David Larsen, managing director for alternative asset advisory at valuations firm Kroll, is taking a wait-and-see view due to tax uncertainty. He notes that companies will each need to wait for the IRS to publish rules for the legislation in order to figure out their tax situations.

New tax provisions: significant or not?

While the climate incentives are significant, the law also introduces a pair of new taxes for companies: a 15 percent corporate alternative minimum tax and a 1 percent excise tax on share buybacks.

Companies with adjusted financial statement income that averages at least $1 billion annually will owe the corporate minimum tax, according to a primer from Mayer Brown. This type of income is different than taxable income, the primer notes.

The law only applies to portfolio companies on an individual basis, market players note. Adding portfolio companies’ results together was previously considered but not included in the legislation, Larsen says.

Many experts don’t believe that the tax will be a major issue for sponsors, Private Funds CFO finds.

Igor Rozenblit, managing partner with Iron Road Partners, says that most portfolio companies won’t be impacted by the tax because they’re under the income threshold. Rozenblit, who previously worked on private capital regulation at the SEC, anticipates that private equity firms will also be able to avoid the threshold by adjusting their companies’ adjusted income.

Mayer Brown’s Pae adds that ‘blockers’ – corporations that hold portfolio company interests to shield – foreign and tax-exempt investors from US tax liability, are less likely to be subject to the new tax, as well.

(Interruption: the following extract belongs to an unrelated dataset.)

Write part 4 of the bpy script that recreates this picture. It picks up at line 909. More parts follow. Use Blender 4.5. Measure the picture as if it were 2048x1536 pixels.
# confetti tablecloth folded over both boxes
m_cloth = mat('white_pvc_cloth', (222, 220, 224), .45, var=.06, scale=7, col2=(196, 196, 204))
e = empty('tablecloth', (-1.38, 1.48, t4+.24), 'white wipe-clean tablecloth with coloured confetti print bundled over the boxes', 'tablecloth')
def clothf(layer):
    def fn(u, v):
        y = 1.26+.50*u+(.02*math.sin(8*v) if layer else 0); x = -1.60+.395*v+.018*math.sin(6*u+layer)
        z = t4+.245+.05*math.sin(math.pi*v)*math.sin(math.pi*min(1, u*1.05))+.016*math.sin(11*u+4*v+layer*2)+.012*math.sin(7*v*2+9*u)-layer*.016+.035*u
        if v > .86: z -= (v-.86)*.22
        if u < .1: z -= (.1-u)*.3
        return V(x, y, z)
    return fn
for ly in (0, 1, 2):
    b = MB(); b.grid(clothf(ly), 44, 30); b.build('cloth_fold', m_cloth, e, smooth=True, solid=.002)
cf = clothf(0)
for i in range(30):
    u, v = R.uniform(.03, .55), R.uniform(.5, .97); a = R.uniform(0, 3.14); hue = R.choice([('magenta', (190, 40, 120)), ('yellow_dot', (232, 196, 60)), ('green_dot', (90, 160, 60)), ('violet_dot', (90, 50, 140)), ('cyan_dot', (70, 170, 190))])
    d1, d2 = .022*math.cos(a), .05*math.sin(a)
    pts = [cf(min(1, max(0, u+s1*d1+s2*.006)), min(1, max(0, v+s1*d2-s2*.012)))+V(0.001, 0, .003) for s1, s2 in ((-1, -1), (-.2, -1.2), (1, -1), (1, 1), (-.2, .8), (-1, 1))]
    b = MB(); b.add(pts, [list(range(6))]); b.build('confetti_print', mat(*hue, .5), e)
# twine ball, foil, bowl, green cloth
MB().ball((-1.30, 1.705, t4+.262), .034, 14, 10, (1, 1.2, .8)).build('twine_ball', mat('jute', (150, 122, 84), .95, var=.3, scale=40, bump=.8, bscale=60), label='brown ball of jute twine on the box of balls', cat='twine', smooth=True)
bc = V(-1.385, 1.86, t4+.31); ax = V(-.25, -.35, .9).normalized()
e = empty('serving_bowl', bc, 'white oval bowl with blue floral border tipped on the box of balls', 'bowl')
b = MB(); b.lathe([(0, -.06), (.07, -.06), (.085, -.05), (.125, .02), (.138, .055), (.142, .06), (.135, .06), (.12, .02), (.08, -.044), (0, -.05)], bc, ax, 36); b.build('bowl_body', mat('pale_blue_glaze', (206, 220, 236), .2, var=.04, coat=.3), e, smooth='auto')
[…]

Whether the share buyback tax will matter is still a matter of discussion.

Rozenblit, who calls the tax provision “pretty huge,” believes it will make publicly traded companies relatively less attractive than their privately held counterparts, noting that companies extract cash value for returns.

Larsen does not expect the tax – noting its small rate – to make a significant difference for investors when they decide on their asset allocations for public and private companies.